A La Provence, votre transidentité a-t-elle posé problème ? Quelle a été votre expérience au sein de la rédaction en tant que journaliste et garçon trans’? Les regards des confrères et consœurs ont-il changé ?

J’ai eu la chance d’arriver à La Provence à un moment avancé de mon parcours. Mon diplôme en poche, je n’avais plus à justifier quoi que ce soit, à part auprès du service du personnel où mon numéro de sécu posait encore problème. La plupart des collègues étaient au courant via un article écrit par un confrère de La Marseillaise, mais ils ne m’ont pas fait de retours particuliers. Je n’ai pas eu de question ou de regard mal placé, même si j’imagine (on ne peut pas plaire à tout le monde) que certains ont débrieffé entre eux, ou se sont confortés dans une certaine incompréhension. En tous cas, je n’ai pas vécu d’attaque frontale ou de réflexion en pleine figure. Ceux qui m’en ont parlé, eux,  étaient plutôt admiratifs mais nos échanges là-dessus ont été brefs. En fait, aujourd’hui, j’en parle très peu à la rédaction. Pas par crainte, mais simplement parce que personne n’en ressent le besoin ni l’utilité. Ni eux, ni moi. Je suis Laurent, et c’est tout.

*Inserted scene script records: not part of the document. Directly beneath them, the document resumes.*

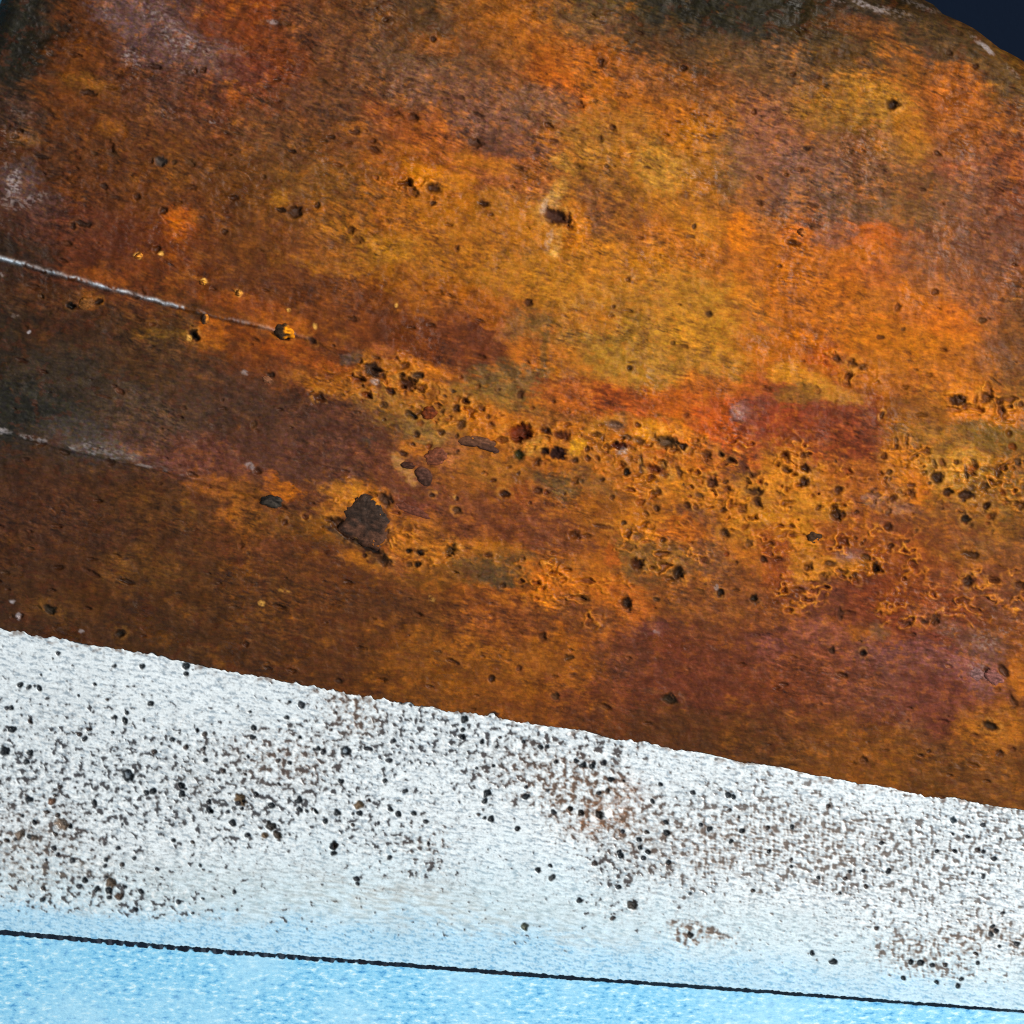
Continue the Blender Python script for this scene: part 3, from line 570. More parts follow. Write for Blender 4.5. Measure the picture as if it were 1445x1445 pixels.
# ---------------------------------------------------------------- mesh helper
def make_mesh(name, V, faces, mat, parent=None, colours=None, bare_a=None, smooth=True):
    me = bpy.data.meshes.new(name)
    V = np.asarray(V, np.float32)
    faces = np.asarray(faces, np.int32)
    n = faces.shape[1]
    me.vertices.add(len(V))
    me.vertices.foreach_set('co', V.ravel())
    me.loops.add(faces.size)
    me.loops.foreach_set('vertex_index', faces.ravel())
    me.polygons.add(len(faces))
    me.polygons.foreach_set('loop_start', np.arange(0, faces.size, n, dtype=np.int32))
    me.polygons.foreach_set('use_smooth', np.full(len(faces), smooth))
    if colours is not None:
        a = me.color_attributes.new('tint', 'FLOAT_COLOR', 'POINT')
        c4 = np.ones((len(V), 4), np.float32)
        c4[:, :3] = colours
        a.data.foreach_set('color', c4.ravel())
        b = me.attributes.new('bare', 'FLOAT', 'POINT')
        b.data.foreach_set('value', np.zeros(len(V), np.float32) if bare_a is None else np.asarray(bare_a, np.float32).ravel())
    me.update(calc_edges=True)
    me.validate()
    me.materials.append(mat)
    o = bpy.data.objects.new(name, me)
    col.objects.link(o)
    if parent is not None:
        o.parent = parent
    return o


def grid_faces(nr, nc):
    i = np.arange(nr - 1)[:, None] * nc + np.arange(nc - 1)[None, :]
    return np.stack([i, i + nc, i + nc + 1, i + 1], -1).reshape(-1, 4)


def to_world(x, y, z):
    return np.stack([(x - CEN) * S, (CEN - y) * S, z * S], -1)


def spaced(a, b, step):
    return np.linspace(a, b, int((b - a) / step) + 1)


# ---------------------------------------------------------------- materials
def nodes_of(name):
    m = bpy.data.materials.new(name)
    m.use_nodes = True
    nt = m.node_tree
    return m, nt, nt.nodes, nt.links, nt.nodes['Principled BSDF']


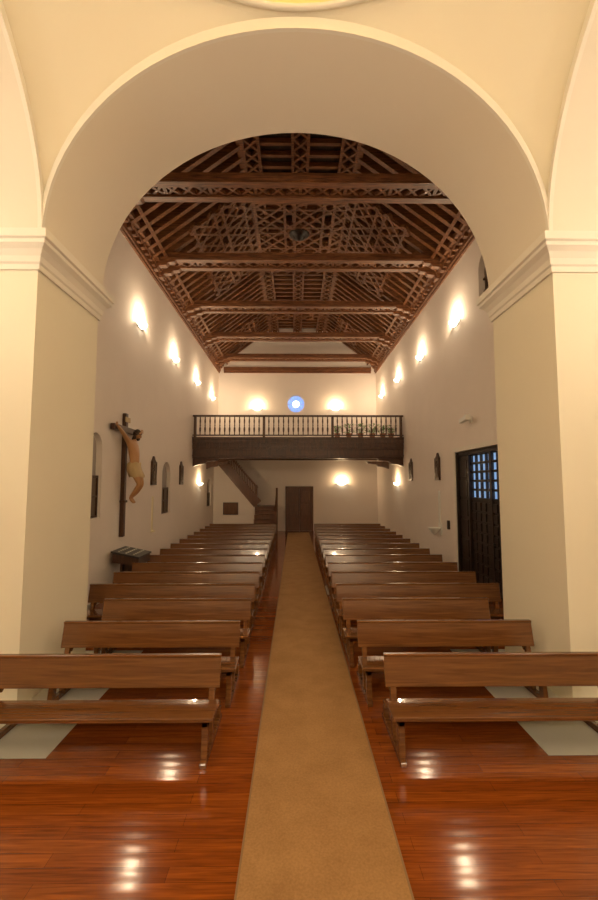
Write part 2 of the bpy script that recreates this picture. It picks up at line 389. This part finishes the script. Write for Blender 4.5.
# ---------------------------------------------------------------- pews
def pew(length):
    b=MB(); L=length
    b.box(0,L,0.0,0.36,0.385,0.425)
    b.beam((0,0.40,0.68),(L,0.40,0.68),0.30,0.032,Vector((0,-1,0.22)))
    b.beam((0,0.43,0.825),(L,0.43,0.825),0.055,0.028,(0,0,1))
    b.box(0.1,L-0.1,0.22,0.25,0.27,0.345)
    b.box(0.06,L-0.06,0.66,0.80,0.17,0.205)
    b.box(0.06,L-0.06,0.42,0.55,0.56,0.58)
    n=3 if L>2.6 else 2
    for i in range(n):
        x=0.05+(L-0.16)*i/(n-1); w=0.06
        b.prism([(0.03,0.385),(0.12,0.385),(0.11,0.2),(0.1,0.06),(0.0,0.06),(0.03,0.2)],x,x+w,'x')
        b.prism([(0.26,0.06),(0.35,0.06),(0.39,0.4),(0.46,0.81),(0.415,0.83),(0.335,0.42),(0.28,0.2)],x,x+w,'x')
        b.prism([(-0.03,0.0),(0.84,0.0),(0.84,0.04),(0.78,0.065),(0.03,0.065),(-0.03,0.04)],x,x+w,'x')
        b.box(x,x+w,0.03,0.38,0.325,0.385)
        b.prism([(0.70,0.06),(0.77,0.06),(0.77,0.17),(0.70,0.17)],x,x+w,'x')
        b.prism([(0.43,0.46),(0.54,0.56),(0.43,0.56)],x,x+w,'x')
    return b
def place_pews(L,items):
    o=pew(L).build('pew',[M_pew]); bevel(o,0.006)
    first=True
    for x,y in items:
        if first: q=o; first=False
        else:
            q=o.copy(); col.objects.link(q)
        q.location=(x,y,0)
short=[];lng=[]
for r,(xl,xr) in enumerate(((-0.76,0.92),(-0.70,0.80),(-0.67,0.73))):
    y=4.12+r*1.06
    if r: short.append((xl-2.24,y)); short.append((xr,y))
place_pews(2.24,short)
place_pews(2.34,[(-0.76-2.34,4.12),(0.92,4.12)])
for r in range(12):
    y=7.2+r*1.0
    lng.append((-0.70-0.01*r-2.88,y)); lng.append((0.72+0.01*r,y))
place_pews(2.88,lng)

# ---------------------------------------------------------------- choir loft
YLF=17.6
loft=empty('choir_loft')
b=MB()
b.box(XL,XR,YLF+0.02,YE,4.34,4.48)
b.box(XL,XR,YLF-0.04,YLF+0.14,4.26,4.5)
b.box(XL,XR,YLF-0.08,YLF+0.1,4.44,4.5)
b.box(XL,XR,YLF+0.0,YLF+0.06,4.0,4.3)
b.box(XL,XR,YLF-0.03,YLF+0.06,4.12,4.15)
b.box(XL,XR,YLF+0.04,YLF+0.42,3.62,4.0)
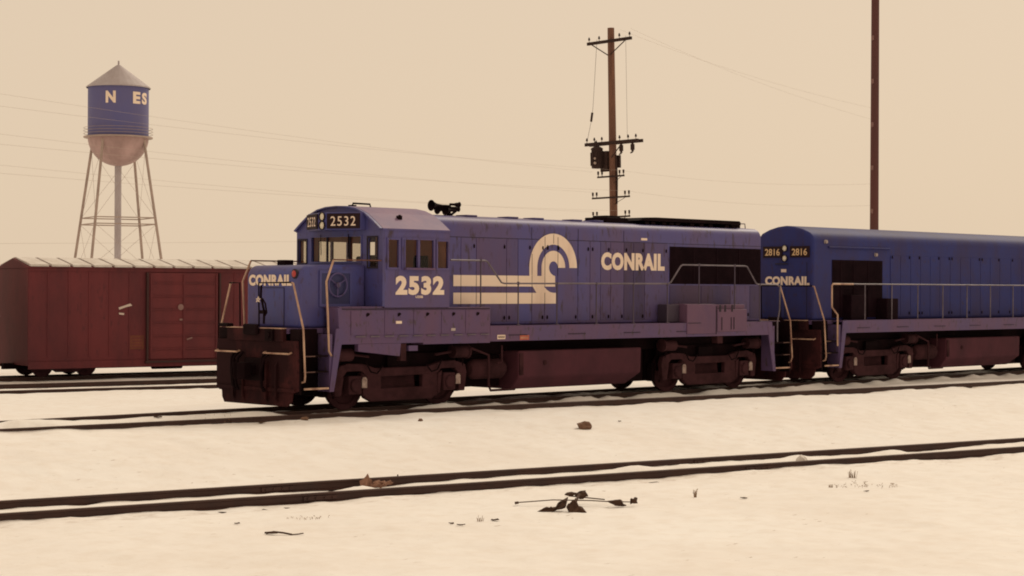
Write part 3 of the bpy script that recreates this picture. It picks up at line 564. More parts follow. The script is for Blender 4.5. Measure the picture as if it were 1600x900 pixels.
# air horn cluster on the hood roof
hr_ = bpy.data.objects.new('air_horn', None); COL.objects.link(hr_); hr_.parent = loco
mb = MB(); mb.cyl((-3.02, 0, 4.42), (-3.05, 0, 4.62), 0.055); mb.cyl((-3.30, 0, 4.62), (-2.75, 0, 4.63), 0.05); mb.tube([(-2.98, 0, 4.46), (-2.75, 0, 4.60)], 0.03); mb.obj('bracket', BLACK, hr_)
for x0, x1, y, z, r in ((-3.0, -3.62, -0.02, 4.68, 0.135), (-2.95, -3.30, -0.17, 4.57, 0.125), (-2.95, -3.25, 0.17, 4.60, 0.12), (-2.95, -2.66, 0.05, 4.62, 0.065), (-3.1, -2.8, -0.12, 4.72, 0.07)):
    mb = MB(); k = x1 - x0; mb.lathe([(0.0, x0), (0.03, x0), (0.032, x0 + k*0.45), (0.05, x0 + k*0.7), (r*0.7, x0 + k*0.9), (r, x1), (r*0.85, x1 - k*0.02), (0.0, x0 + k*0.75)], 'x', (0, y, z), 18); mb.obj('horn_bell', BLACK, hr_, smooth=True)
# nose
nx = -8.30; NW = 0.97
mb = MB(); mb.prism([(CF - 0.003, 1.816), (nx, 1.816), (nx - 0.005, 2.9)] + arc(nx + 0.26, 2.93, 0.262, 178, 95, 8) + [(nx + 0.8, 3.21), (CF - 0.003, 3.225)], 'y', -NW, NW); nose = mb.obj('nose', BLUE2, loco, smooth=True, bevel=0.07, seg=4)
letters('lettering', 'CONRAIL', (nx - 0.008, 0.875, 2.735), (0, -1, 0), (0, 0, 1), (-1, 0, 0), 1.56, 0.25, CREAM, nose, 0.055, space=1.08)
mb = MB(); mb.box(nx - 0.016, nx - 0.006, -0.42, -0.408, 1.84, 2.70); mb.box(nx - 0.016, nx - 0.006, 0.50, 0.512, 1.84, 2.70); mb.box(nx - 0.016, nx - 0.006, -0.405, 0.497, 2.69, 2.70); mb.obj('nose_door_seam', SEAM, nose)
mb = MB(); mb.lathe([(0.0, -0.02), (0.09, -0.02), (0.11, -0.005), (0.11, 0.03)], 'x', (nx - 0.018, -0.80, 3.0), 18); ml = mb.obj('marker_light', SEAM, nose, smooth=True)
mb = MB(); mb.lathe([(0.0, -0.03), (0.05, -0.025), (0.075, -0.012)], 'x', (nx - 0.03, -0.80, 3.0), 16); mb.obj('lens', REDM, ml, smooth=True)
mb = MB(); mb.box(-7.75, -7.50, 0.30, 0.58, 3.19, 3.32); mb.obj('sand_hatch', BLACK, nose, bevel=0.01)
mb = MB(); mb.panel('y', -NW - 0.002, -NW - 0.03, -7.78, -6.86, 2.28, 3.08, [(-7.72, -6.92, 2.34, 3.02)]); mb.obj('brake_wheel_recess', BLUE2, nose)
mb = MB(); mb.box(-7.72, -6.92, -NW - 0.012, -NW - 0.002, 2.34, 3.02); mb.obj('recess_panel', mat('shadowed panel paint', (0.040, 0.042, 0.13), None, rough=0.6), nose)
mb = MB()
pts = [(-7.30 + 0.26*math.cos(t), -NW - 0.07, 2.76 + 0.26*math.sin(t)) for t in np.linspace(0, 2*PI, 25)]; mb.tube(pts, 0.02)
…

En France, rares sont les personnes trans’ (du moins visibles) à accéder aux professions de presse et des médias. Comment l’expliquez-vous ?

Les contacts du milieu journalistique sont souvent tissés au fur et à mesure de nos études, et sont essentiels : chacun sait à quel point il est difficile de trouver une rédaction une fois diplômé via une candidature spontanée. Par conséquent, la période des études est souvent propice à la création des premiers liens avec le métier, les stages, les piges, etc. Mais cette période, malheureusement, correspond aussi à celle de la transition. Or, pour un métier qui se base sur l’image (pour l’audiovisuel en tous cas), la confiance en soi, l’aplomb et le contact humain, ce n’est pas forcément le bon moment. Pendant, une transition la société fait un peu peur (moins qu’avant, mais c’est pas encore ça) alors qu’on est justement dans une profession qui gravite au coeur de celle-ci. Par ailleurs, certains trans’ ont besoin de quitter leur foyer rapidement pour éviter les pressions familiales, ils se dirigent donc vers un boulot plus rapide à obtenir et sont obligés de négliger leurs études.

Quel message voudriez vous adresser aux jeunes trans’ qui souhaiteraient faire du journalisme ?

Je n’ai pas spécialement de message à adresser aux trans’ qui veulent faire du journalisme, pour moi ce sont des hommes et des femmes qui veulent faire du journalisme. Pour pouvoir accéder à cette profession avec ce parcours de vie, je n’aurai qu’un conseil : persévérer comme si le parcours n’existait pas. Aller vers les gens, ne pas se renfermer, parler, ne pas avoir honte de ses papiers ni de sa voix qui déraille un peu. De ce parcours, il faut en retirer la force et le courage d’aller au bout de ce qu’on est. Si on naît homme ou une femme, on fonce. Si on naît journaliste, on fonce.